William Taylor in his 1876 work The Ministry of the Word lists three qualities of the preacher of an effective sermon, earnestness, courage & tenderness.
Earnestness springs from two sources: a personal conviction of the truth proclaimed and the certainty that those hearing need to know this truth.
But before he gets into earnestness and its causes, Taylor begins by stating what earnestness is not:
We must not confound it with mere vehemence of manner
We must not confound it with mere vehemence of manner. Rant is not intensity, neither is noise earnestness. Too often the ” sound and fury” signifying nothing;” and sometimes as I have been compelled to listen to preachers of the noisy school, I have thought that they had taken their cue from Quince in his description of the lion’s part, when he says, “You may do it extempore, for it is nothing but roaring.”‘- That is, and always must be, ridiculous …
I have often seen men who thought that play acting with lots of noise, as if pretending to enthusiasm were a good substitute for being earnest.
Taylor explains that one can never be earnest unless one is first convinced of the truth of the matter:
If we have not made up our minds upon a subject, we cannot kindle into enthusiasm over its treatment ; and he who has not yet brought the ends of his thoughts together on any matter, should keep that matter out of the pulpit until he has. It is the irrepressible in a man that makes him earnest. If he can keep anything in, then let him keep it, for such a thing, generally speaking, is not worth letting out, and his utterance of it will have no force.
Unfortunately, too often, the preacher goes into the pulpit without conviction, and so he merely talks:
The preacher fills up the time with talk, because he must say something. He does not go into the sacred desk under the absorbing impulse of the feeling that he has something which he must say. So he is aimless and uninteresting, and fails to impress others because he is unimpressed himself. It cannot be too constantly remembered by you, that your usefulness to others must depend, next to the influence of God’s Spirit, upon the intensity of your own convictions. There is nothing so contagious as conviction.
As Taylor says, “If, therefore, you have no positive convictions, keep out of the pulpit until you get them.”
Now, the preacher must not only be earnest in his personal conviction of the truth, he must earnestly believe that others must hear this truth. The preacher must be convicted of the truth and of the importance of that truth:
But another element of earnestness is a vivid realization of the position of our hearers.
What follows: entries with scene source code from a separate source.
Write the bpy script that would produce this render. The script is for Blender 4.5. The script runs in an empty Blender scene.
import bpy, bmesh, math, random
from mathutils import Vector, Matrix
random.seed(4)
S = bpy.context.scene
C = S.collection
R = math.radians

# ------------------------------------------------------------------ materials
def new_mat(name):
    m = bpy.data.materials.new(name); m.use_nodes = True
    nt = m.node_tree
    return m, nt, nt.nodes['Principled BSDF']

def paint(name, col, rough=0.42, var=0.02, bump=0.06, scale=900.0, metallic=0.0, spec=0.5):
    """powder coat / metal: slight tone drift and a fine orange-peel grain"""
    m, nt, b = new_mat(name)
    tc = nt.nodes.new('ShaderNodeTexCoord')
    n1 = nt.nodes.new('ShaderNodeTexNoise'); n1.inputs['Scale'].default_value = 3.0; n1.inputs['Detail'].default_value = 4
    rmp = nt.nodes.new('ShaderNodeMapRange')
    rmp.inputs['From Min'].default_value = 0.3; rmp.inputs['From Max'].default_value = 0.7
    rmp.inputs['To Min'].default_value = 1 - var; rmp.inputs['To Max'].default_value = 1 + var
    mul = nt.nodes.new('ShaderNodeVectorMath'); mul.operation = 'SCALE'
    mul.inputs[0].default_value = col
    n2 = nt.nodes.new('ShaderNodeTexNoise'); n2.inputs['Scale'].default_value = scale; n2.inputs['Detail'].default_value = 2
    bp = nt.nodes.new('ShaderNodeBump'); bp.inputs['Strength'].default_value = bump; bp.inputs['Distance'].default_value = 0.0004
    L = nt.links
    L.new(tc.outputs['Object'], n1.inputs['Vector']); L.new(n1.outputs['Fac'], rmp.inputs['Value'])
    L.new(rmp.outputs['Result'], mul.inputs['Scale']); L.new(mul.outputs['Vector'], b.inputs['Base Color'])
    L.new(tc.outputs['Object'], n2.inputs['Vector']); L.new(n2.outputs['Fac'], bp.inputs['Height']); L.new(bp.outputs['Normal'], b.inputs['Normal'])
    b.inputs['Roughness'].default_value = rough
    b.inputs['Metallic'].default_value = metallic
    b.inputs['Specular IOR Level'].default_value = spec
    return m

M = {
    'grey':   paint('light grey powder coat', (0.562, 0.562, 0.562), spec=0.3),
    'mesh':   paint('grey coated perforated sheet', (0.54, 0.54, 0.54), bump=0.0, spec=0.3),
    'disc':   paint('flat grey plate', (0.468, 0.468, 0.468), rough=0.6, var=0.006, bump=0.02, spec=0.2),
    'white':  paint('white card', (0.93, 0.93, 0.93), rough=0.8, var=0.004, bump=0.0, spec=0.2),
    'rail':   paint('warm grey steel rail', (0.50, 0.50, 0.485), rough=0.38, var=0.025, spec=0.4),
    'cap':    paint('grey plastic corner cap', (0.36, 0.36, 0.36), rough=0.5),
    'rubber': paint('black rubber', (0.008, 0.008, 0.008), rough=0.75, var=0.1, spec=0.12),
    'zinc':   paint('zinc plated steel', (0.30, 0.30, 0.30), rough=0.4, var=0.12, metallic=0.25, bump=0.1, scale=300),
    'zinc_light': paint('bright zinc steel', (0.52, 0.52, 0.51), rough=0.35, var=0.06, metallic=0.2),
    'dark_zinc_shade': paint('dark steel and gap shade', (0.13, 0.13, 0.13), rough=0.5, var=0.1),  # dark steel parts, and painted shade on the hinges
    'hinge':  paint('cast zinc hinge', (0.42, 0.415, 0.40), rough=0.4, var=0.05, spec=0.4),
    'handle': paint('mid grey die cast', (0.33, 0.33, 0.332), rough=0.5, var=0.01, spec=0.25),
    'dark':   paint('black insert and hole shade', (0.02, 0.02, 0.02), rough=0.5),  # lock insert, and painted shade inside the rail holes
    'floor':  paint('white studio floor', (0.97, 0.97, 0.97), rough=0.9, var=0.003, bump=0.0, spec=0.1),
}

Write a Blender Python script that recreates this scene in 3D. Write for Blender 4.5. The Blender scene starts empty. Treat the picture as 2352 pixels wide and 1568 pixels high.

Let a man have the firm belief that he is dealing with immortal souls ; that unless these souls embrace the Lord Jesus Christ and live in obedience to His laws, they must perish everlastingly ; and that he is set to persuade them to choose that ”’ good part which cannot be taken away ” from them, and he cannot help being earnest in his appeals to them.
And again:
There is no mistaking the earnestness of him who runs from the burning dwelling to cry ” Fire! fire!” He sees the evil; he knows that if means be not taken promptly to extinguish the flames the house must be destroyed ; and so he does not take it leisurely, but rushes on along the nearest way to the engine-house. And it is the same in the pulpit.
In conclusion:
Here, then, are the twin sources of that earnestness of which so much is said, namely, intellectual conviction of the truth of those things which we proclaim; and loving realization of the fact that our hearers need to have these things said to them in order to be saved from the evils of time and the perdition of eternity. Give us these in all the occupants of all our pulpits, and the world will be constrained to listen to them. There is no royal road to earnestness; neither can it be successfully counterfeited by any histrionic art. We can gain it only through personal conviction and pervasive love ; but, when we do gain it, we do not so much possess it as it possesses us, and carries us out of ourselves to achievements which are as astonishing to ourselves as they are irresistible to those whom we address.
The discussion of earnestness is found in Lecture VI, pp. 131-138.